Validation of AMSR-E Snow Products

Richard L. Armstrong

Institution: University of Colorado
                    CIRES/NSIDC
                    CB 449
                    Boulder, CO 80309
Phone: (303) 492-1828
FAX: (303) 492-1828
E-mail: rlax@kryos.Colorado.edu

Co-Investigators:

Christian Matzler (Institute of Applied Physics, University of Bern, Switzerland)

EOS Teams: AMSR-E

NASA EOS-PSO funding through FY02: $56,322

Progress Reports

ABSTRACT

The extent of the seasonal snow cover, which may include as much as 50 percent of the Northern Hemisphere land surface, is an extremely important parameter in global climate and hydrologic systems due to significant effects on energy and moisture budgets. Realistic simulation of snow cover in climate models is essential for correct representation of the surface energy balance, as well as for understanding winter water storage and predicting year-round runoff. When snow covers the ground, some of the microwave energy emitted by the underlying soil is scattered by the snow grains resulting in a sharp decrease in emissivity and associated brightness temperatures. Passive microwave signatures of seasonal snow cover are clearly characterized by this strong dielectric contrast between snow-covered and snow-free ground, by decreasing emissivity (dry snow) with increasing microwave frequency (negative spectral gradient) and by decreasing emissivity with increasing snow mass. Because of this clear capability, a microwave snow cover algorithm is under development by the EOS AMSR-E Science Team. Our validation study will supplement and enhance the validation activities currently planned by the Science Team for the AMSR-E Level 2 and Level 3 snow water equivalent products.

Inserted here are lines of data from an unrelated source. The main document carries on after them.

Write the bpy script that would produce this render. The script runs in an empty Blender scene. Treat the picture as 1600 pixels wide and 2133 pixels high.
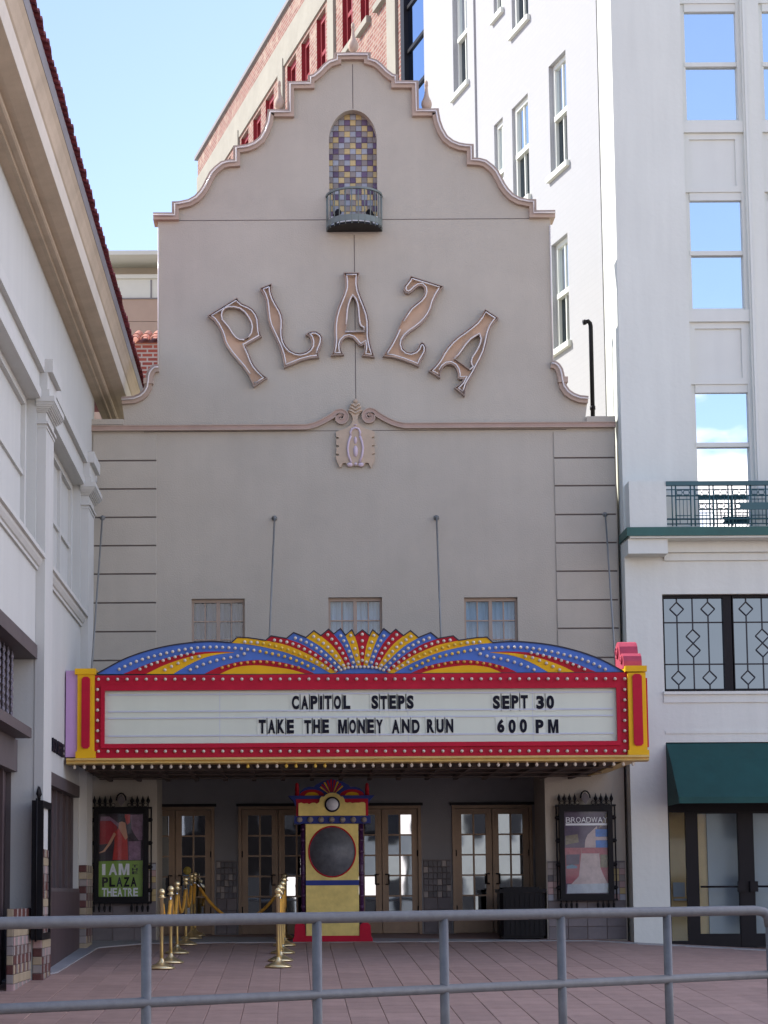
import bpy, bmesh, math, random
from mathutils import Vector, Matrix
from mathutils.geometry import tessellate_polygon
random.seed(7)
R = math.radians
SC = bpy.context.scene
COL = SC.collection

# ------------------------------------------------------------------ camera
F, PPX, PPY = 4000.0, 605.0, 1421.0
PITCH, ROLL, CZ = math.atan(0.111), -0.006, 0.695
cam_d = bpy.data.cameras.new('camera'); cam = bpy.data.objects.new('camera', cam_d); COL.objects.link(cam)
CR = Matrix.Rotation(math.pi/2 + PITCH, 3, 'X') @ Matrix.Rotation(ROLL, 3, 'Z')
cam.location = (0, 0, CZ); cam.rotation_euler = CR.to_euler()
cam_d.sensor_fit = 'VERTICAL'; cam_d.sensor_height = 36; cam_d.sensor_width = 27
cam_d.lens = 36*F/2133.0
cam_d.shift_x = (800-PPX)/2133.0; cam_d.shift_y = (PPY-1066.5)/2133.0
cam_d.clip_end = 4000
SC.camera = cam

# ------------------------------------------------------------------ sky, sun, exposure
SUN_E, SUN_R = R(42), R(68)
W = bpy.data.worlds.new('World'); SC.world = W; W.use_nodes = True
nt = W.node_tree; nt.nodes.clear()
sky = nt.nodes.new('ShaderNodeTexSky'); sky.sky_type = 'NISHITA'; sky.sun_disc = False
sky.sun_elevation = SUN_E; sky.sun_rotation = SUN_R; sky.air_density = 0.8; sky.dust_density = 0.5; sky.ozone_density = 3.0
bg = nt.nodes.new('ShaderNodeBackground'); bg.inputs[1].default_value = 0.125
wo = nt.nodes.new('ShaderNodeOutputWorld')
tc = nt.nodes.new('ShaderNodeTexCoord')
sep = nt.nodes.new('ShaderNodeSeparateXYZ'); nt.links.new(tc.outputs['Generated'], sep.inputs[0])
nz = nt.nodes.new('ShaderNodeTexNoise'); nz.inputs['Scale'].default_value = 5.0; nz.inputs['Detail'].default_value = 7
mp = nt.nodes.new('ShaderNodeMapping'); mp.inputs['Scale'].default_value = (1, 1, 2.6); mp.inputs['Location'].default_value = (0.3, 0.1, 0)
nt.links.new(tc.outputs['Generated'], mp.inputs[0]); nt.links.new(mp.outputs[0], nz.inputs['Vector'])
def wmath(op, a, b=None):
    n = nt.nodes.new('ShaderNodeMath'); n.operation = op
    for i, v in enumerate((a, b)):
        if v is None: continue
        if isinstance(v, (int, float)): n.inputs[i].default_value = v
        else: nt.links.new(v, n.inputs[i])
    return n.outputs[0]
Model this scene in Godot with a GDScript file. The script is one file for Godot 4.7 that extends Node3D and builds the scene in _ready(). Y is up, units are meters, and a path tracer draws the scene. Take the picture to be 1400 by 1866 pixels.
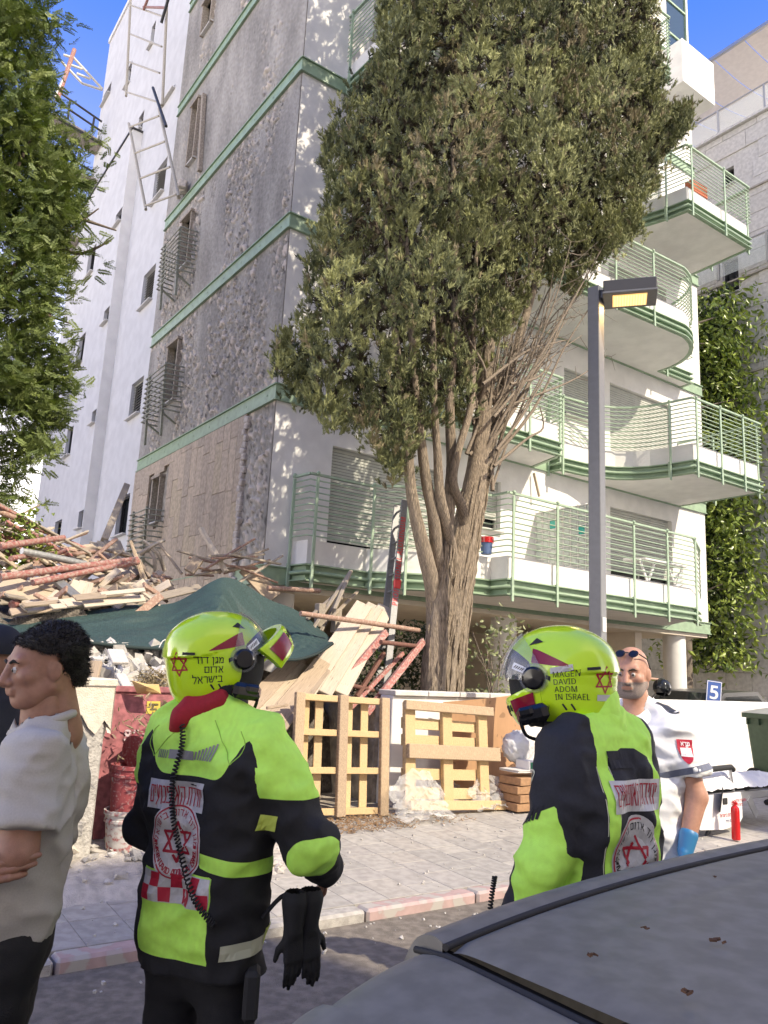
extends Node3D
const EYE:=Vector3(0,1.7,0)
const C_RIGHT:=Vector3(0.810029,0.048148,0.584410)
const C_UP:=Vector3(-0.155191,0.978689,0.134473)
const C_BACK:=Vector3(-0.565481,-0.199622,0.800239)
const SUN:=Vector3(0.30,0.98,1.0)
const WZ:=-11.38
const GX:=5.71
func sight(x: float,y: float)->Vector3:
	return (C_RIGHT*(x - 700.0) - C_UP*(y - 933.0) - C_BACK*1425.0).normalized()
func PZ(x: float,y: float,z: float)->Vector3:
	var r:=sight(x,y); return EYE+r*((z - EYE.z)/r.z)
func PX(x: float,y: float,v: float)->Vector3:
	var r:=sight(x,y); return EYE+r*((v - EYE.x)/r.x)
func PY(x: float,y: float,v: float)->Vector3:
	var r:=sight(x,y); return EYE+r*((v - EYE.y)/r.y)
func PD(x: float,y: float,d: float)->Vector3:
	var r:=sight(x,y); return EYE+r*(d/Vector2(r.x,r.z).length())
var counts:={}
func numbered(parent: Node,called: String)->String:
	var key:=str(parent.get_instance_id())+called
	var n: int=counts.get(key,0)
	counts[key]=n+1
	return called if n==0 else "%s_%03d" % [called,n]
func thing(called: String,label: String,category: String,at:=Vector3.ZERO,group:="")->Node3D:
	var o:=Node3D.new()
	o.name=numbered(self,called)
	add_child(o,true)
	o.position=at
	tag(o,label,category,group)
	return o
func tag(o: Node,label: String,category: String,group:="")->void:
	o.set_meta("label",label)
	o.set_meta("category",category)
	if group!="":
		o.set_meta("group",group)
func part(parent: Node,called: String,mesh: Mesh,m: Material,xf:=Transform3D.IDENTITY)->MeshInstance3D:
	var o:=MeshInstance3D.new()
	o.name=numbered(parent,called)
	o.mesh=mesh
	if m!=null:
		o.material_override=m
	parent.add_child(o,true)
	o.transform=xf
	return o
func struct(called: String,mesh: Mesh,m: Material)->MeshInstance3D:
	var o:=part(self,called,mesh,m)
	o.set_meta("kind","structure")
	return o
func holder(parent: Node,called: String,at:=Vector3.ZERO)->Node3D:
	var o:=Node3D.new()
	o.name=numbered(parent,called)
	parent.add_child(o,true)
	o.position=at
	return o
func dup(o: Node3D,xf: Transform3D,label: String)->Node3D:
	var base:=String(o.name).rstrip("0123456789").rstrip("_")
	var c:=o.duplicate() as Node3D
	c.name=numbered(self,base)
	add_child(c,true)
	c.transform=xf
	c.set_meta("label",label)
	return c
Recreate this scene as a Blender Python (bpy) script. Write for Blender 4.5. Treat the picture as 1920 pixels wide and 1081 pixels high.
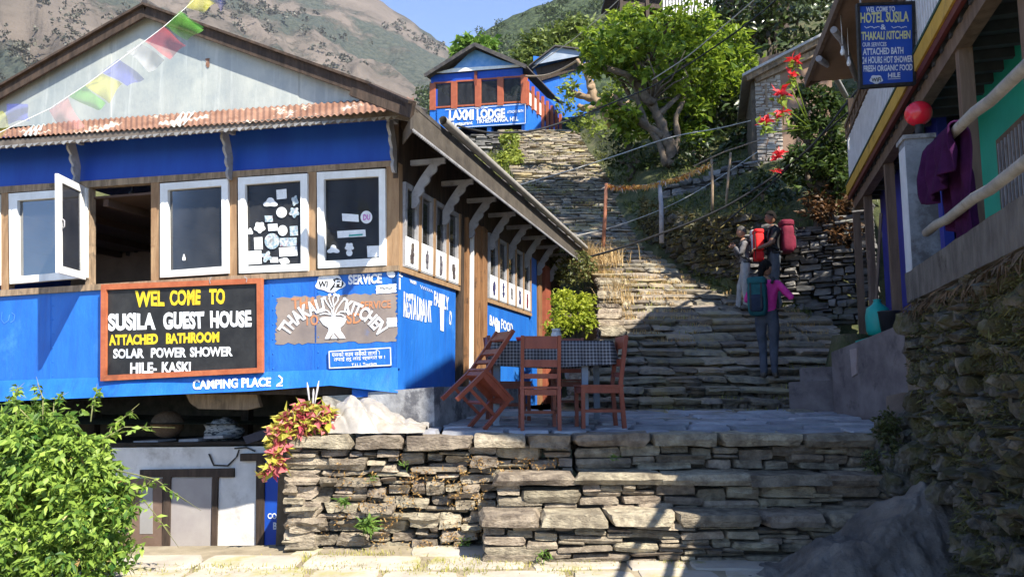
import bpy, bmesh, math, random
import numpy as np
from mathutils import Vector, Matrix, noise as mnoise
R = math.radians
random.seed(7); RNG = np.random.default_rng(7)
for o in list(bpy.data.objects): bpy.data.objects.remove(o)
SC = bpy.context.scene; COL = SC.collection

# ------------------------------------------------------------------ camera, sky, sun, exposure
F = 1450.0; CX, CY = 960.0, 540.5
CAM = Vector((0, 0, 1.6)); PITCH = math.atan(174.5 / F)
cd = bpy.data.cameras.new('camera'); cam = bpy.data.objects.new('camera', cd); COL.objects.link(cam)
cam.location = CAM; cam.rotation_euler = (R(90) + PITCH, 0, 0)
cd.sensor_width = 36; cd.lens = 36 * F / 1920; cd.clip_start = .05; cd.clip_end = 6000
SC.camera = cam
SUN_EL, SUN_AZ = R(46.0), math.atan2(.60, -.80)          # azimuth measured from +Y towards +X
SUND = Vector((math.cos(SUN_EL) * math.sin(SUN_AZ), math.cos(SUN_EL) * math.cos(SUN_AZ), math.sin(SUN_EL)))
W = bpy.data.worlds.new('World'); SC.world = W; W.use_nodes = True
_n = W.node_tree.nodes; _bg = _n['Background']
_sky = _n.new('ShaderNodeTexSky'); _sky.sky_type = 'NISHITA'; _sky.sun_disc = False
_sky.sun_elevation = SUN_EL; _sky.sun_rotation = SUN_AZ; _sky.altitude = 3000; _sky.air_density = 1.0
_sky.dust_density = .05; _sky.ozone_density = 6.0
W.node_tree.links.new(_sky.outputs[0], _bg.inputs[0]); _bg.inputs[1].default_value = .125
sd = bpy.data.lights.new('sun', 'SUN'); sd.energy = 5.0; sd.angle = R(.53); sd.color = (1, .93, .80)
sun = bpy.data.objects.new('sun', sd); COL.objects.link(sun)
sun.rotation_euler = SUND.to_track_quat('Z', 'Y').to_euler()
SC.view_settings.view_transform = 'Standard'; SC.view_settings.look = 'None'
SC.view_settings.exposure = 1.46; SC.view_settings.gamma = 1
SC.render.engine = 'CYCLES'
SC.cycles.max_bounces = 6; SC.cycles.transparent_max_bounces = 16

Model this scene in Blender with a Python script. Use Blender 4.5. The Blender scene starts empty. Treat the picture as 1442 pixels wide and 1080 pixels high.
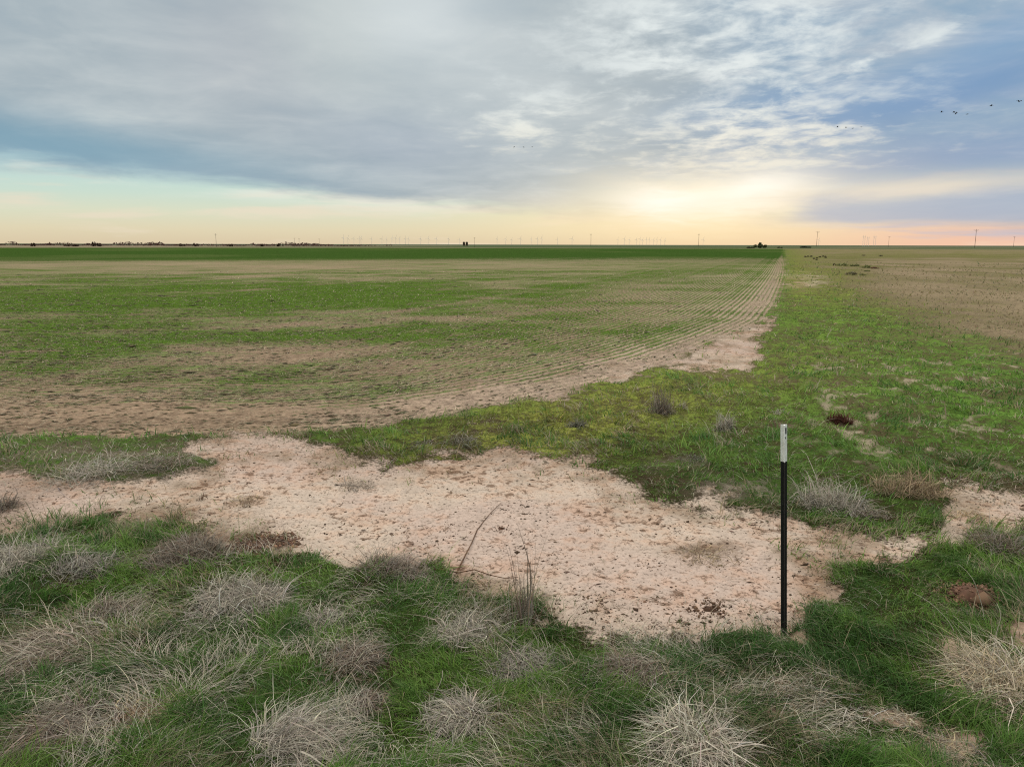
import bpy, math, random
import numpy as np
from mathutils import Vector, Matrix

C = bpy.context.scene.collection
R = math.radians
rng = np.random.default_rng(7)
random.seed(7)

# ------------------------------------------------------------------ camera
F_PX, W_PX, H_PX = 1036.0, 1442.0, 1080.0
CAM_H = 2.40
PITCH = math.atan((540 - 344.6) / F_PX)
ROLL = R(0.13)
cam_data = bpy.data.cameras.new('camera')
cam_data.sensor_width = 36.0
cam_data.lens = 36.0 * F_PX / W_PX
cam_data.clip_start, cam_data.clip_end = 0.1, 60000.0
cam = bpy.data.objects.new('camera', cam_data)
C.objects.link(cam)
CAM_M = Matrix.Rotation(R(90) - PITCH, 4, 'X') @ Matrix.Rotation(ROLL, 4, 'Z')
cam.matrix_world = Matrix.Translation((0, 0, CAM_H)) @ CAM_M
bpy.context.scene.camera = cam
CR = np.array(CAM_M.to_3x3())


def ray(px, py):
    v = np.stack([(np.asarray(px, float) - 721) / F_PX, -(np.asarray(py, float) - 540) / F_PX, -np.ones_like(np.asarray(px, float))], -1)
    d = v @ CR.T
    return d / np.linalg.norm(d, axis=-1, keepdims=True)


def at(px, py, z=0.0):
    """ground point seen at a place of the photograph"""
    d = ray(px, py)
    t = (z - CAM_H) / d[..., 2]
    return d * t[..., None] + np.array([0, 0, CAM_H])


def project(x, y, z):
    p = np.stack([x, y, z - CAM_H], -1) @ CR
    dz = np.maximum(-p[..., 2], 0.05)
    return 721 + F_PX * p[..., 0] / dz, 540 - F_PX * p[..., 1] / dz, -p[..., 2]


def azel(px, py):
    d = ray(px, py)
    return float(np.degrees(np.arctan2(d[0], d[1]))), float(np.degrees(np.arcsin(d[2])))


# ------------------------------------------------------------------ colour helper
def lin(r, g, b, k=1.0):
    f = lambda c: ((c / 255 + 0.055) / 1.055) ** 2.4 if c > 10 else c / 255 / 12.92
    return (f(r) * k, f(g) * k, f(b) * k)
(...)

In order to include a wide range of spatial scales, we will evaluate algorithm skill at the local or grid scale, the river basin scale, and the regional to hemispheric scale. Local or grid scale studies will be accomplished through direct participation in the NASA Cold Land Processes Experiment planned for mid-February and late March of 2002 and 2003 in northwestern Colorado. Prior snow validation efforts have primarily relied on what might be termed "data sets of opportunity" - data sets which typically were not entirely appropriate for passive microwave algorithm validation and often contributed as many questions as answers to the process. The synergy of expertise and optimal sampling scheme offered by the Cold Land Processes Experiment represents a major advancement over previous efforts to validate passive microwave snow algorithms. The synergy of multiple investigators and their collective ground-based and airborne meteorological, active and passive microwave and gamma measurement systems will provide the basis for an unprecedented validation campaign for snow cover remote sensing. The overall design and spatial sampling scheme of both the ground-based and airborne measurements constitute an optimal test environment for this validation study. Although this local or grid scale study is limited to three land cover types (grassland, coniferous forest and alpine) these regions are typical of many other locations world-wide where seasonal snow cover is the prevalent land cover during the winter season and the algorithms validated in this experiment can therefore be applied and tested over comparable land cover types in other locations.

Larger river basin scale validation will be facilitated through participation in an ongoing NASA and NSF funded program that involves an integrated near-real time monitoring and analysis of the major components of the pan-Arctic hydrologic cycle. Output from the AMSR-E snow algorithm will be compared with river discharge data compiled by this project as well as with modeled values of distributed winter precipitation. For continuous long-term observations in diverse environments at the regional to hemispheric scale we will evaluate the snow algorithms by comparison with the EOS MODIS daily global snow extent as well as the NOAA IMS daily Northern Hemisphere snow extent maps. For snow extent and water equivalent we will augment the current Science Team plan to utilize data from the United States (NWS, NOHRSC and USDA) with surface station data obtained through our ongoing collaboration with the All-Russia Research Institute of Hydrometeorological Information, Obninsk, Russia, the Satellite Meteorology Institute, Beijing, China, the Cold and Arid Regions Environmental and Engineering Research Institute, Lanzhou, China and the Canadian IDS team CRYSYS.